While watching this film, it is hard not to wonder how on earth it was made. The'actors' are all exiled Afghans living in refugee camps in Pakistan. The dialogue is slow, even stilted at times. It feels more like a documentary then a fiction and for good reason. The principal actress, Niloufar Pazira is in fact an Afghan-Canadian journalist who met the filmmaker when she embarked on a journey to find a childhood friend who threatened to kill herself under the growing oppression of life under Taliban rule. She had suggested to filmmaker Mohsen Makhmalbuf that he film her pursuit. He was unable to do so at the time but remained haunted by her quest and spent the next year researching living conditions in Afghanistan, eventually finding Pazira to propose dramatizing her tale. This is her story as it is the story belonging to every Afghan'actor' in this film. And yet, for all the emotions this film provokes, the acting is not emotional. Harrowing, horrifying details are presented in a matter-of-fact manner indicating that the constant struggle of life in Afghanistan has all but inured its victims.

We left the theatre stunned. It seemed grossly absurd to witness the ravaged territory that US Military hopes to decimate. This is a population of paupers living in clay houses and caves. It is a population of widows and orphans and disfigured landmine victims struggling to survive. As the doctor says in one scene: "These people don't need a doctor, they need a baker." Surely there cannot be a single target in this entire country worth the expense of the bombs being dropped. And yet, despite the apparent bleakness of the situation in Afghanistan as depicted in Kandahar, this is a beautiful film full of life, color and hopeful determination.

In light of the September 11th tragedy and the subsequent "War on Terrorism" (whose effects on North American citizens have only begun to be felt),'Kandahar' is a film that should be, but mostly likely will not be, seen by American audiences. The spectacular destruction of the World Trade Towers and the horrible deaths that ensued are still occupying airtime while images from Afghanistan resemble first-generation video game scenes: a single green beam falling on shadowy buildings. It is a danger to the US Administration's agenda to humanize Afghanistan and this is precisely what Kandahar does. One cannot deny that the Taliban's tyranny must end and yet it is tacitly absurd to think that dropping bombs on a destitute, mine-strewn landscape will achieve any good for the people of Afghanistan.

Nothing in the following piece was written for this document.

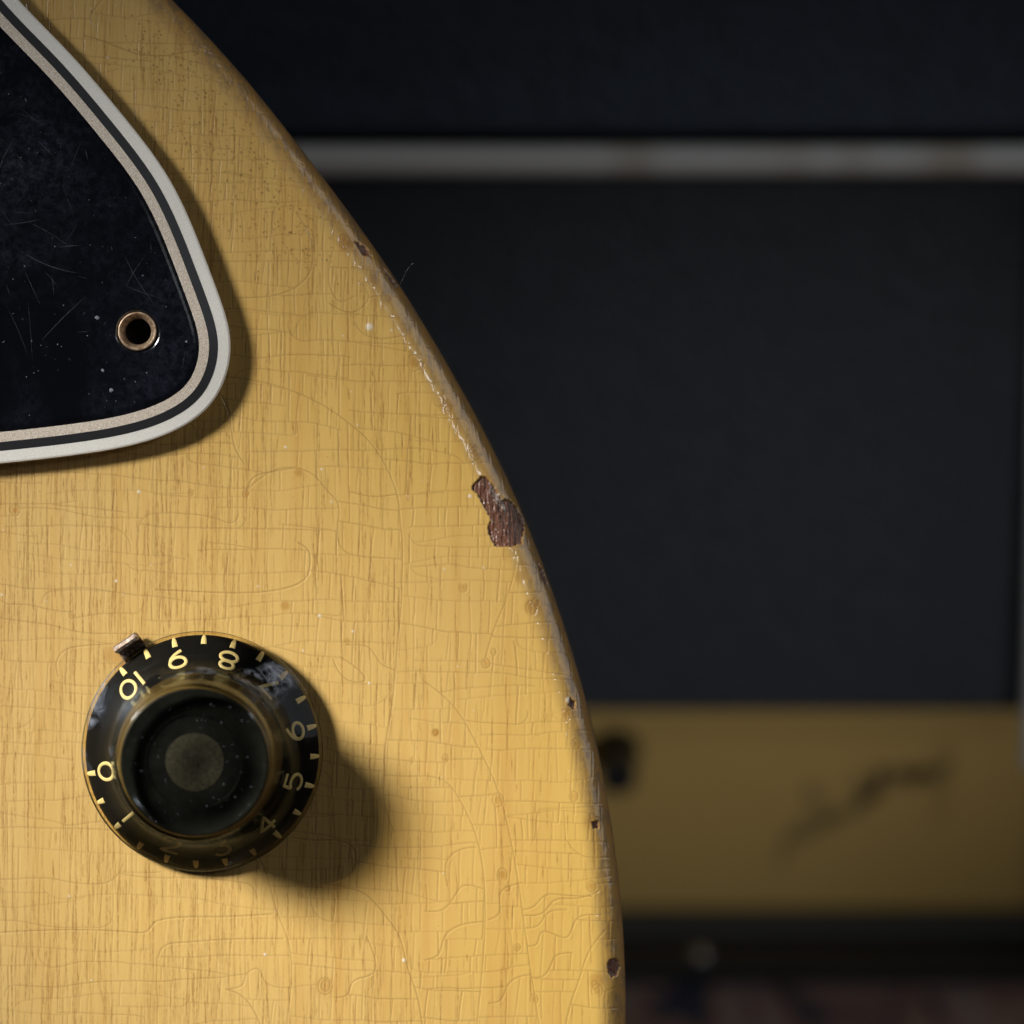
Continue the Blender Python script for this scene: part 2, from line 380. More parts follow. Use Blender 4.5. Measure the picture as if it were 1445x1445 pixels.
def vnoise(cell_x, cell_y, seed):
    g = np.random.default_rng(seed).random((int(RH / cell_y) + 3, int(RW / cell_x) + 3)).astype(np.float32)
    y = np.arange(RH) / cell_y; x = np.arange(RW) / cell_x; iy = y.astype(int); ix = x.astype(int); fy = (y - iy)[:, None]; fx = (x - ix)[None, :]
    fy = (fy * fy * (3 - 2 * fy)).astype(np.float32); fx = (fx * fx * (3 - 2 * fx)).astype(np.float32)
    a = g[iy][:, ix]; b = g[iy][:, ix + 1]; c = g[iy + 1][:, ix]; d = g[iy + 1][:, ix + 1]
    return (a * (1 - fx) + b * fx) * (1 - fy) + (c * (1 - fx) + d * fx) * fy
# wood pores: short dark dashes along the grain, denser in bands
band = np.clip(np.interp(np.arange(-40, 980), np.arange(-40, 990, 23), np.random.default_rng(3).random(45)), 0, 1)
for it in range(11500):
    x = random.uniform(-28, 900); y = random.uniform(-28, 1490)
    wgt = .25 + .75 * band[int(x + 40)]
    if x < 340 and y > 560: wgt *= 1.0
    elif x < 600: wgt *= .5
    else: wgt *= .22
    if random.random() > wgt or x > edge_x(y) + 10: continue
    L = random.choice((9, 18, 30, 48, 70, 105)) * (1.7 if x < 560 else 1); n = max(2, int(L / 5)); a = random.uniform(.3, 1) ** 1.1; xx = x
    wv = random.uniform(.22, .95)
    for i in range(n):
        nx = xx + random.gauss(-.02, .35); aa = a * random.uniform(.35, 1) * math.sin(math.pi * (i + .7) / (n + .4))
        def fn(sl, d2, aa=aa): np.maximum(Pore[sl], aa * np.exp(-d2 / wv), out=Pore[sl])
        seg_draw((xx, y), (nx, y + L / n), 3, fn); xx = nx; y += L / n
def dot(x, y, r, a, arr):
    def fn(sl, d2): np.maximum(arr[sl], a * np.exp(-(d2 / (r * r))**2), out=arr[sl])
    seg_draw((x, y), (x + .01, y), r * 2 + 1, fn)
for it in range(520):                                   # dark specks near the upper edge
    t = random.random(); y = 40 + 330 * t + random.gauss(0, 20); x = 215 + 215 * t + random.gauss(0, 38)
    if x < edge_x(y) - 18: dot(x, y, random.uniform(.8, 1.6), random.uniform(.5, 1), Dirt)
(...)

While President George Bush discusses with Hollywood executives how to produce film and television programming in support of the war effort, dissident voices flicker on art house screens. There is no black and white, the truth can only be found by bringing as many shades of gray to our palettes as possible. Witness a film that does not exploit the Taliban's tyranny for sake of justifying the West's Babylonian economic interests in the Middle East. Instead, Kandahar is about love, strength and the courage to survive in a world of oppressors who would much rather see you curl up and die.